Les mesures qui sont prises en vue d’améliorer le biotope du grand tétras sont utiles à de nombreux autres oiseaux forestiers, peut-être moins rares, mais pas moins intéressants. Le grand tétras, en tant qu’espèce la plus menacée et la plus fragile joue le rôle d’indicateur, mais avec lui, nous protégeons aussi la gélinotte par exemple.

M. le Président, Chers Collègues,

Notre canton a besoin d’un plan global de protection du grand tétras. Cela permettra peut-être de sauver cette espèce, mais aussi de calmer le jeu et de ramener la paix entre les protecteurs de la nature, les forestiers et les sportifs. Cela favorisera l’épanouissement des activités des uns et des autres, dans une bonne entente, car cela permettra de clarifier les besoins des uns et des autres et de les coordonner.

En ce qui concerne les amendements, j’ai reçu tout d’abord un amendement du groupe radical, qui porte sur une question financière et qui, de mon point de vue, est acceptable, même si les mesures à mettre en place pour le sauvetage du grand tétras concernent au moins autant le service des forêts que celui de la faune.
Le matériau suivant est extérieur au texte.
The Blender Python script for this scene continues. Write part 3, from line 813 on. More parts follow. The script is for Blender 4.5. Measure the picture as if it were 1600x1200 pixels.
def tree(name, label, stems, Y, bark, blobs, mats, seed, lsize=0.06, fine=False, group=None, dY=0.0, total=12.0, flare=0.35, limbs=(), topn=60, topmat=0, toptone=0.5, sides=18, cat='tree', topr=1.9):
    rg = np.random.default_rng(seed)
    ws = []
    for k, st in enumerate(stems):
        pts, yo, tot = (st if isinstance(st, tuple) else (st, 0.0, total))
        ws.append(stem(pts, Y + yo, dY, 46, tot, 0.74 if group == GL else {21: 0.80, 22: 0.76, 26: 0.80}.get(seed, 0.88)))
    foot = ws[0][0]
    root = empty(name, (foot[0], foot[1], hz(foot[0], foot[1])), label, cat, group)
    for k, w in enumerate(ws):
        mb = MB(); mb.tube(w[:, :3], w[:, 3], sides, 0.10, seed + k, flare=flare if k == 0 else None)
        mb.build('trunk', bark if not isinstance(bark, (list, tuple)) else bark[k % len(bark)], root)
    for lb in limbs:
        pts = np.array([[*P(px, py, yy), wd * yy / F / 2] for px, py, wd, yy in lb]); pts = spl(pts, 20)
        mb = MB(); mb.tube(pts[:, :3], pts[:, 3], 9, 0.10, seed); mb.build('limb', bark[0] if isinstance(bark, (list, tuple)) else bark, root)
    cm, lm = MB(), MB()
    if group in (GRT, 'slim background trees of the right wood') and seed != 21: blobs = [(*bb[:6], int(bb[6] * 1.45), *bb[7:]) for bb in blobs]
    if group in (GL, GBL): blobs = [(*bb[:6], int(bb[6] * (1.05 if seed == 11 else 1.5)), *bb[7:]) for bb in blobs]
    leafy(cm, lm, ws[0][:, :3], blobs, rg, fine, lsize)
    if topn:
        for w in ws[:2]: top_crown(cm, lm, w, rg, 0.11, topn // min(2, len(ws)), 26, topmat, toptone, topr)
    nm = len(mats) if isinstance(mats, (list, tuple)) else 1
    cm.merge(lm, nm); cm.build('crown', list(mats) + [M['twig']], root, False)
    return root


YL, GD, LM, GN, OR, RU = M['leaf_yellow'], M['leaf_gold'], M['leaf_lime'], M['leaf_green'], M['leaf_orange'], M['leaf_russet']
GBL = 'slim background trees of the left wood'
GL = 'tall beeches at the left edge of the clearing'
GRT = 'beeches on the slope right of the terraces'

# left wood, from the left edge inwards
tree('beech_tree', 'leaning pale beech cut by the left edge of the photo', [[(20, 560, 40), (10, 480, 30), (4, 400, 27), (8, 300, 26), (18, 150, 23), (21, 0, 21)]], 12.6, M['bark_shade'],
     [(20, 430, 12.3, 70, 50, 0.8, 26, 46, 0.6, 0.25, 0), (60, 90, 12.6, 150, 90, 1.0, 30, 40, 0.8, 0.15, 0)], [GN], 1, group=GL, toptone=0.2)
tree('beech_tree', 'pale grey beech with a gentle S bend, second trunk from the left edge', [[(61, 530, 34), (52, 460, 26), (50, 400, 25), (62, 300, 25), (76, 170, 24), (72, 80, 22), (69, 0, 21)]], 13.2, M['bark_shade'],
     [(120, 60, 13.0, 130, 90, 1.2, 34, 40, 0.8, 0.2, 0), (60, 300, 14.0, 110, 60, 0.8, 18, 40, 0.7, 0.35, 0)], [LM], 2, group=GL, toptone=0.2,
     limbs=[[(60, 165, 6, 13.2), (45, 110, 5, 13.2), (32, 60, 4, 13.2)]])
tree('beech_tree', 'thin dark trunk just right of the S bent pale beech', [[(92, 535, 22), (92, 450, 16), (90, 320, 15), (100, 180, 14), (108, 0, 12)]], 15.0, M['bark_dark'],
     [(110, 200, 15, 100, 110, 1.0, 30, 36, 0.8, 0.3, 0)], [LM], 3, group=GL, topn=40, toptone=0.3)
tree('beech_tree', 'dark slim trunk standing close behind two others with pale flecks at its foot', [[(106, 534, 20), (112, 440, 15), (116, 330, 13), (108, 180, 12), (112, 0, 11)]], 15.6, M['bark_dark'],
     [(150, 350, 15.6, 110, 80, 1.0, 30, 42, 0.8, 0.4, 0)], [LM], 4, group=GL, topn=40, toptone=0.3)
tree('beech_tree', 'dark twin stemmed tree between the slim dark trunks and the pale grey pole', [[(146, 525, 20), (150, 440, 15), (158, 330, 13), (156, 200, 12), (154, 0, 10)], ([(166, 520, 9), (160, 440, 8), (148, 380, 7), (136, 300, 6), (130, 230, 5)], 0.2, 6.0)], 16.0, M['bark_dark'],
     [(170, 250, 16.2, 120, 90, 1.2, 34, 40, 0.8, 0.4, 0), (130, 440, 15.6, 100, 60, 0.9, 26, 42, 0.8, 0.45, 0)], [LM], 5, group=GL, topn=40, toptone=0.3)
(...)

En revanche, l’amendement déposé par le Conseil d’Etat me paraît plus problématique. En particulier, la formulation « si nécessaire » me paraît un peu délicate, parce que nous savons déjà qu’il faudra le faire. Sans plan d’action, nous resterons dans le flou et nous aurons encore des conflits. Le plan d’action permettra d’éviter la disparition du tétras et donnera des indications claires aux utilisateurs de la forêt concernant ce qui est possible ou non dans les zones sensibles.

Je préfère donc l’amendement radical, mais je n’oserais pas dire que dans ce dossier je ne fais pas confiance au Conseil d’Etat et au Département de la gestion du territoire.

Chers Collègues,

Je vous propose donc d’accepter cette motion, avec l’amendement radical et éventuellement celui du Conseil d’Etat, si vous lui accordez la même confiance que moi.